Walter Ralph JOHNSON Unexpurgating Queer Catullus

Heterosexist bias has distorted our view of Catullus and turned him into a Romantic-Victorian heterosexual.

A half century ago, the construction of a Catullus without any same-sexual repertoire had reached its perfection, and the process by which this purely heterosexual Catullus came into existence was virtually invisible. In the Loeb edition I bought in l953, the poems in question were left untranslated. In this volume and in the erotic code it fabricated, Juventius might seem nothing more than the poet's younger school chum. In the 50's translators were a little less timid in taking notice of the same-sexual themes and images that pervade the collection, but commentators in their Latin editions (e.g. Fordyce) were not much bolder; most teachers simply skipped 'those' poems with no explanation.

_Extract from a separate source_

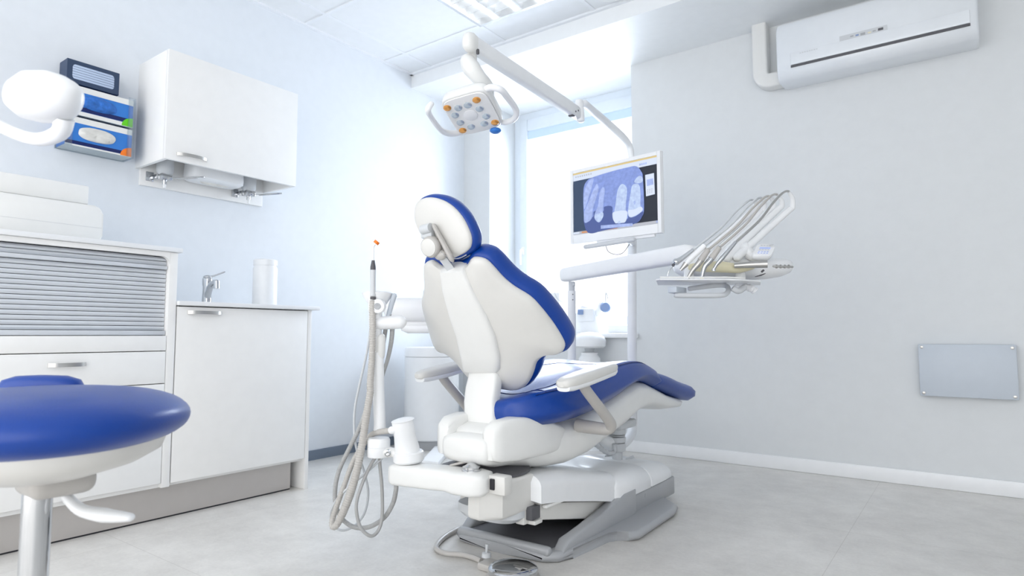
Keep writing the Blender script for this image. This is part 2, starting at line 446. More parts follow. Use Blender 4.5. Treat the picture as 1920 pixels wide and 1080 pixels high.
# wall cabinet
XWc = -2.79
W = thing('wall_cabinet', (-2.93, 1.605, 1.487), 'white wall cabinet with lift-up door, hung above the sink worktop', 'cabinet')
y0, y1, zb, zt = 1.275, 1.937, 1.487, 1.98
g = G()
g.box((XL, y0, zb), (XWc - .02, y0 + .018, zt), .001); g.box((XL, y1 - .018, zb), (XWc - .02, y1, zt), .001)
g.box((XL, y0 + .018, zt - .018), (XWc - .02, y1 - .018, zt)); g.box((XL, y0 + .018, zb + .085), (XWc - .02, y1 - .018, zb + .1))
g.box((XL, y0 + .018, zb - .075), (XL + .016, y1 - .018, zb + .085), .001)
g.build('cabinet_body', 'lac', W)
d = G().box((XWc - .018, y0, zb), (XWc, y1, zt), .0015).build('door', 'lac', W)
handle(P(331, 287, x=XWc).y, P(388, 297, x=XWc).y, 1.517, XWc, d)
# soap dispensers and towel box under it
def dispenser(cy, label):
    x = XL + .075
    D = thing('soap_dispenser', (x, cy, zb - .04), label, 'soap dispenser', 'lever dispensers under the wall cabinet')
    G().lathe([(.02, -.03), (.036, -.008), (.038, .06), (.034, .084), (.02, .0845)], (x, cy, zb)).build('bottle', 'pgrey', D)
    g = G(); g.box((XL + .0165, cy - .06, zb - .052), (XL + .022, cy - .025, zb - .008), .002)
    g.box((XL + .022, cy - .03, zb - .04), (x - .005, cy - .024, zb - .02), .001)
    g.box((x - .024, cy - .026, zb - .048), (x + .026, cy + .026, zb - .02), .005)
    g.cyl((x, cy, zb - .02), (x, cy, zb - .068), .010, n=16)
    g.build('clamp', 'chrome', D)
    g = G(); a = V(x + .02, cy + .01, zb - .036)
    g.tube([a, a + V(.02, .03, 0), a + V(.05, .07, .008), a + V(.075, .12, .016), a + V(.062, .128, .016), a + V(.04, .08, .006), a + V(.012, .03, -.004)], .0022, 8, sub=4)
    g.build('elbow_lever', 'chrome', D)
    G().cyl((x, cy, zb - .055), (x, cy, zb - .085), .009, .006, 16).build('nozzle', 'bright', D)
dispenser(1.375, 'soap dispenser with chrome elbow lever, at the left end under the wall cabinet')
dispenser(1.80, 'soap dispenser with chrome elbow lever, at the right end under the wall cabinet')
g = G(); 
g.loft([ring((XL + .10, 1.60, zb + dz), X, Y, a, b, 5, 40) for dz, a, b in ((.084, .07, .128), (.0, .072, .132), (-.018, .07, .13), (-.026, .058, .118), (-.027, .05, .11))])
tw = g.build('towel_dispenser', 'bright'); tag(tw, 'white paper towel dispenser fixed between the two soap dispensers', 'towel dispenser')
G().loft([ring((XL + .10, 1.60, zb - .0272 + dz), X, Y, .018 * s_, .075 * s_, 2, 24) for dz, s_ in ((0.001, 1), (-.006, .8), (-.009, .3))]).build('paper_towel', 'glove', tw)

# tap
tx = -2.84; b0 = P(383, 562, x=tx); ty = b0.y
T2 = thing('tap', (tx, ty, .853), 'chrome mixer tap standing on the lower worktop', 'tap')
g = G(); g.lathe([(.026, 0), (.026, .006), (.021, .012), (.019, .085), (.022, .1), (.022, .125), (.014, .134)], (tx, ty + .012, .853)); g.build('tap_body', 'chrome', T2)
g = G(); g.tube([(tx + .01, ty + .01, .895), (tx + .05, ty + .0, .94), (tx + .10, ty - .01, .955), (tx + .125, ty - .013, .953)], [.015, .014, .012, .012], 14, sub=4); g.cyl((tx + .125, ty - .013, .96), (tx + .128, ty - .013, .925), .013, n=18)
g.build('spout', 'chrome', T2)
g = G(); g.tube([(tx, ty + .012, .985), (tx + .01, ty + .035, .992), (tx + .03, ty + .075, 1.012)], [.009, .007, .006], 10, sub=3, flat=.6, rnd=True); g.ball((tx, ty + .012, .985), .02, (1, 1, .5)); g.build('tap_lever', 'chrome', T2)
# canister
cx_ = -2.82; c = P(496, 565, x=cx_); c.z = .853
r = (P(521, 540, x=cx_) - P(472, 540, x=cx_)).length * .40; top = P(496, 487, x=cx_).z
cn = G().lathe([(r * .97, 0), (r, .008), (r, top - .853 - .045), (r * .93, top - .853 - .036), (r * .93, top - .853 - .03)], c).build('canister', 'bright'); tag(cn, 'tall white plastic canister with lid at the right end of the lower worktop', 'canister')
G().lathe([(r * .98, top - .853 - .03), (r * .98, top - .853 - .004), (r * .9, top - .853)], c).build('lid', 'bright', cn)

# white device on the tall worktop
xf = -2.66; yr = P(193, 420, x=xf).y; zt_ = P(160, 383, x=xf).z
D = thing('tabletop_appliance', (-2.85, .9, 1.063), 'white boxy tabletop appliance at the left end of the upper worktop', 'appliance')
g = G(); g.prism([(xf, .62 + (yr - .62) / 2 + a, 1.063 + (zt_ - 1.063) / 2 + b) for a, b in rounded(yr - .62, zt_ - 1.063, .03)], (-.30, 0, 0), .008); g.build('appliance_body', 'white', D)
G().box((xf - .28, .62, 1.063 + .062), (xf + .0008, yr - .003, 1.0637 + .062)).build('seam_line', 'pgrey', D)
yr2 = P(167, 365, x=xf - .03).y; zt2 = P(150, 346, x=xf - .03).z
G().box((xf - .25, .64, zt_), (xf - .03, yr2, zt_ + .005)).build('gap_strip', 'dark', D)
G().box((xf - .26, .63, zt_ + .005), (xf - .03, yr2, zt2), .006).build('appliance_top', 'white', D)

# glove boxes in a clear holder
XH = XL + .105
g = G(); t = .003; hy0, hy1, hz0, hz1 = .955, 1.225, 1.503, 1.775
g.box((XL, hy0, hz0), (XH, hy1, hz0 + t)); g.box((XL, hy0, hz0 + t), (XH, hy0 + t, hz1)); g.box((XL, hy1 - t, hz0 + t), (XH, hy1, hz1))
g.box((XL, hy0 + t, hz0 + t), (XL + t, hy1 - t, hz1)); g.box((XL + t, hy0 + t, 1.637), (XH, hy1 - t, 1.640))
g.box((XH - t, hy1 - .03, hz0 + t), (XH, hy1 - t, hz1)); g.box((XH - t, hy0 + t, hz0 + t), (XH, hy0 + .03, hz1))
tag(g.build('glove_box_holder', 'acryl'), 'clear acrylic wall holder stacking two blue glove boxes', 'holder')
def glovebox(z0, h, kind, label):
    y0, y1, xb, xf = .960, 1.216, XL + .005, XH - .006
    G0 = thing('glove_box', ((xb + xf) / 2, (y0 + y1) / 2, z0), label, 'glove box', 'blue glove boxes in the clear holder')
    g = G(); g.box((xb, y0, z0), (xf, y1, z0 + h))
    e = .0006
    def q(a0, a1, c0, c1, m):
        g.use(m).box((xf + .0001, y0 + (y1 - y0) * a0, z0 + h * c0), (xf + e, y0 + (y1 - y0) * a1, z0 + h * c1))
    q(0, 1, .80, 1, 1)
    if kind == 'blue': q(0, 1, .15, .30, 2); q(0, 1, .0, .14, 1)
    else: q(0, 1, .06, .18, 2); q(0, 1, .0, .055, 1)
    g.use(1).box((xb, y0, z0 - .0003), (xf, y1, z0 + .0001))
    g.use(3)
    c = V(xf + .0007, y1, z0 + .002); pts = [c] + [c + V(0, -.045 * cos(radians(a)), .04 * sin(radians(a))) for a in range(0, 91, 10)]
    g.prism(pts, (.0004, 0, 0))
    g.build('carton', ['boxblue', 'white', 'navy', 'green' if kind == 'blue' else 'orange'], G0)
    g = G(); n = 36
    c = V(xf + .001, y0 + .118, z0 + h * .5)
    for k, (s_, o) in enumerate([]): pass
    rings = []
    for s_, o in ((1, 0), (.93, .005), (.7, .010), (.4, .009), (.08, .011)):
        rg = []
        for p in ring(c + V(o, 0, 0), Y, Z, .072 * s_, h * .24 * s_, 2.4, n):
            j = noise.noise(V(p.y * 60, p.z * 60, z0 * 9)) * .006
            rg.append(p + V(j if o else 0, j * .6, 0))
        rings.append(rg)
    g.loft(rings); g.build('gloves', 'boxblue2' if kind == 'blue' else 'glove', G0)
glovebox(1.641, .124, 'blue', 'blue glove box with green corner and blue gloves showing, upper one in the clear holder')
glovebox(1.507, .124, 'white', 'blue glove box with orange corner and cream gloves showing, lower one in the clear holder')
mb = thing('mask_box', (XL + .055, 1.06, 1.7745), 'dark navy box of pale blue face masks on top of the glove holder', 'mask box')
g = G(); xf2 = XL + .09; ya, yb_ = .958, 1.158; za, zb_ = 1.7755, 1.875
g.box((XL + .005, ya, za), (xf2 - .002, yb_, zb_))
fr = rounded(yb_ - ya - .04, zb_ - za - .035, .014); out = [(-1, -1)]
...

The Romantic-Victorian-hetero reading of Catullus (with its erasures of queer Catullus) is part of a larger discourse that, in discouraging non-reproductive sex, validates 'good' eroticism and punishes 'bad' eroticisms--or destroys them by ignoring them.

In l9th and early to middle 20th century classical pedagogy, readings of Catullus (some of which linger with us) affirmed a powerful erotic genius who, though properly punished for his other-sexual excess, provided the canon with vivid celebrations of Love. But his various same-sexual utterances were all but obliterated in the name of a universal and compulsory heterosexuality.